7.  In such a situation the employer was exempted from providing a severance payment to the dismissed lecturer – which in the applicant’s case otherwise would have been a significant amount of money corresponding to 18.5 years of service with Pécs University.
8.  The applicant did not challenge these measures before the labour court; nor did he file a constitutional complaint.
B.  Relevant domestic law
9.  Article XIII of the Fundamental Law provides:
“(1) Everyone shall have the right to property and inheritance. Property shall entail social responsibility.
(2) Property may only be expropriated exceptionally, in the public interest and in those cases and ways provided for by an Act, subject to full, unconditional and immediate compensation.”
10.  Article XXVIII of the Fundamental Law provides:
“(7) Everyone shall have the right to seek legal remedy against any court, authority or other administrative decision which violates his or her rights or legitimate interests.”
COMPLAINTS
11.  The applicant complained under Article 1 of Protocol No. 1 read alone and in conjunction with Article 13 of the Convention about the loss of the legitimate expectation of severance payment and the absence of an effective remedy.
THE LAW
12.  The applicant complained about the loss of the legitimate expectation of severance payment and the absence of an effective remedy. He relied on Article 1 of Protocol No. 1 read alone and in conjunction with Article 13 of the Convention.
Article 1 of Protocol No. 1 provides as follows:
“Every natural or legal person is entitled to the peaceful enjoyment of his possessions. No one shall be deprived of his possessions except in the public interest and subject to the conditions provided for by law and by the general principles of international law.
The preceding provisions shall not, however, in any way impair the right of a State to enforce such laws as it deems necessary to control the use of property in accordance with the general interest or to secure the payment of taxes or other contributions or penalties.”
Article 13 of the Convention provides:
“Everyone whose rights and freedoms as set forth in [the] Convention are violated shall have an effective remedy before a national authority notwithstanding that the violation has been committed by persons acting in an official capacity.”
13.  The Government submitted that the applicant should have brought a labour-law action, and that in case of unfavourable outcome he should have complained to the Constitutional Court under section 26(1) of the Constitutional Court Act.
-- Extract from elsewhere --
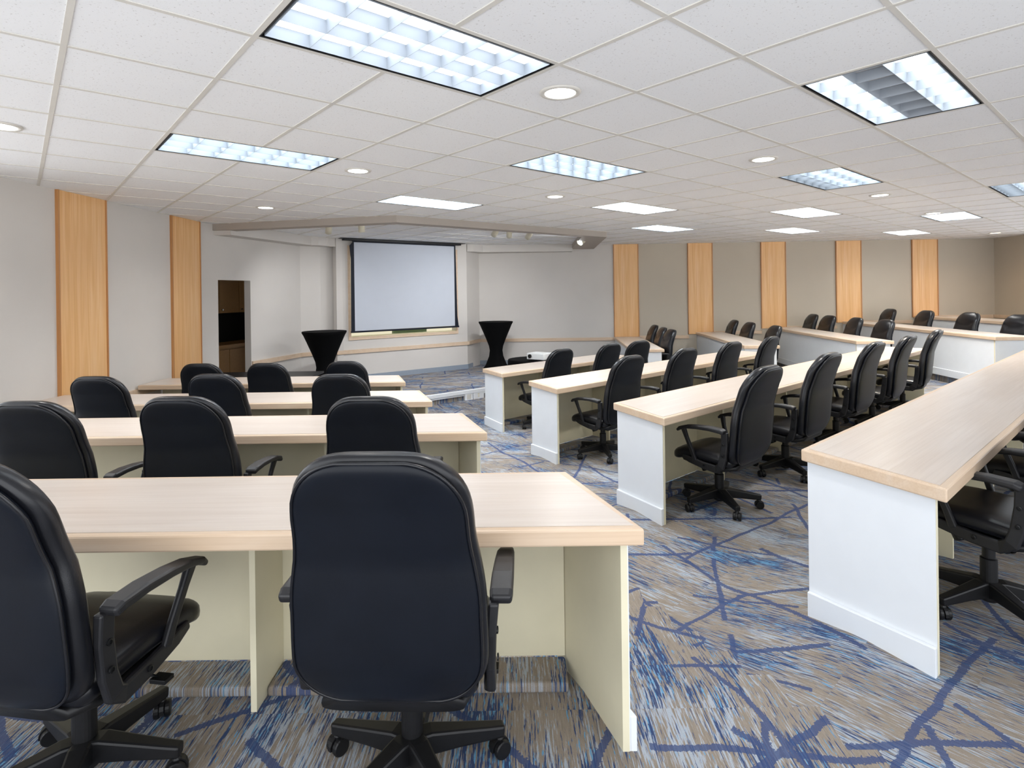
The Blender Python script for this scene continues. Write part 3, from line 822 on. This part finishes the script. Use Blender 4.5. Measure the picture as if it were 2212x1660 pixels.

The applicant disagreed, arguing that the constitutional complaint, preceded by a burdensome labour litigation, would not have been an effective remedy.
14.  The Court has already held that a constitutional complaint under section 26(1) and/or section 27 of the Constitutional Court Act is an effective remedy normally to be exhausted for the purposes of Article 35 § 1 of the Convention in situations where the application concerns Convention rights equally protected by the Fundamental Law of Hungary (see Szalontay v. Hungary (dec.), no. 71327/13, 12 March 2019).
15.  The present case concerns the applicant’s deprivation of severance payment, that is to say, an alleged breach of his right to peaceful enjoyment of possessions, which is enshrined in Article 1 of Protocol No. 1 to the Convention and Article XIII of the Fundamental Law (see paragraph 8 above). It follows that a constitutional complaint – enabled by preceding labour-law litigation – would have been an effective remedy to exhaust in the circumstances.
16.  Since the applicant did not avail himself of this legal avenue, the complaint under Article 1 of Protocol No. 1 must be rejected for non‑exhaustion of domestic remedies, according to Article 35 §§ 1 and 4 of the Convention.
17.  Moreover, there was an effective remedy available to the applicant, namely a labour litigation followed, in case of unfavourable outcome, by a constitutional complaint. It follows that the complaint under Article 13 of the Convention must be rejected as manifestly ill-founded, according to Article 35 §§ 3 (a) and 4 of the Convention.
For these reasons, the Court, unanimously,
Declares the application inadmissible.
Done in English and notified in writing on 27 June 2019.